I can relate to Rilke’s observation that if the father does not go off, his children will have to do so in his stead:
And another man, who remains inside his own house,
dies there, inside the dishes and in the glasses,
so that his children have to go far out into the world
toward that same church, which he forgot.
(Selected Poems of Rainer Maria Rilke, translated by Robert Bly.)
My own father was a man of intense spiritual longings, who was, nevertheless, unable to move beyond the narrow rationalism of his upbringing into a sustaining faith. As a result, I took Rilke’s journey to “the church that lies somewhere in the East,” spending over five years in India where I studied the Hindu tradition and practiced meditation.
For me, writing and reading poetry is a continuation of this spiritual quest.
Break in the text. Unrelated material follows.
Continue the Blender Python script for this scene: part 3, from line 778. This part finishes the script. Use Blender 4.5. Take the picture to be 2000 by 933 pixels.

To create a memorable poem it is necessary to enter into a kind of “poetic trance” in which I dive into the “meaning-making” place within myself. There is deep refreshment in going there. I have come to realize that it is not really necessary to head off to India, or engage in endless meditation retreats to experience the spiritual renewal that all of us seek. It is enough to open oneself to the wonder which surrounds us. I take heart from the poem, “Wild Geese,” by Mary Oliver.
You do not have to be good.
You do not have to walk on your knees
for a hundred miles through the desert, repenting.
You only have to let the soft animal of your body
love what it loves...
Oliver goes on to suggest, through a series of arresting natural images, that all we really need to do is pay attention to the world around us.
Whoever you are, no matter how lonely,
the world offers itself to your imagination,
calls to you like the wild geese, harsh and exciting --
over and over announcing your place
in the family of things.
(Read the poem in its entirety online. http://peacefulrivers.homestead.com/MaryOliver.html#anchor_14792)
The world “offers itself to your imagination.” The way to most deeply enter the world, in other words, is not through bare observation, or rational analysis, but the poet’s art of imagination, literally “making images.” These images, however, are not arbitrary or merely “imaginary” creations. They are what the wild geese evoke from us. These wild geese can be likened to the muse, who is active not just in practicing poets, but in all of us who sense within ourselves the intuition of our “place in the family of things.”
So while it is true that we humans, unlike the starfish, can never regrow a severed limb, the doors of regeneration are open to us. We may never again be as young, beautiful, healthy, and bright as we once were. Loss is an unavoidable fact of the human condition. Yet inward renewal is possible at any stage of life, if only we can come to see things through fresh eyes. This is poetry’s task, and why I find it personally to be such a terrific blessing in my life. Let William Blake have the last word.
{It’s my intention to leave the lines long, if they fit in final formatting; otherwise, they’ll be broken and indented traditionally.}
If the doors of perception were cleansed every thing would appear to man as it is, infinite.
For man has closed himself up, till he sees all things thro' narow chinks of his cavern.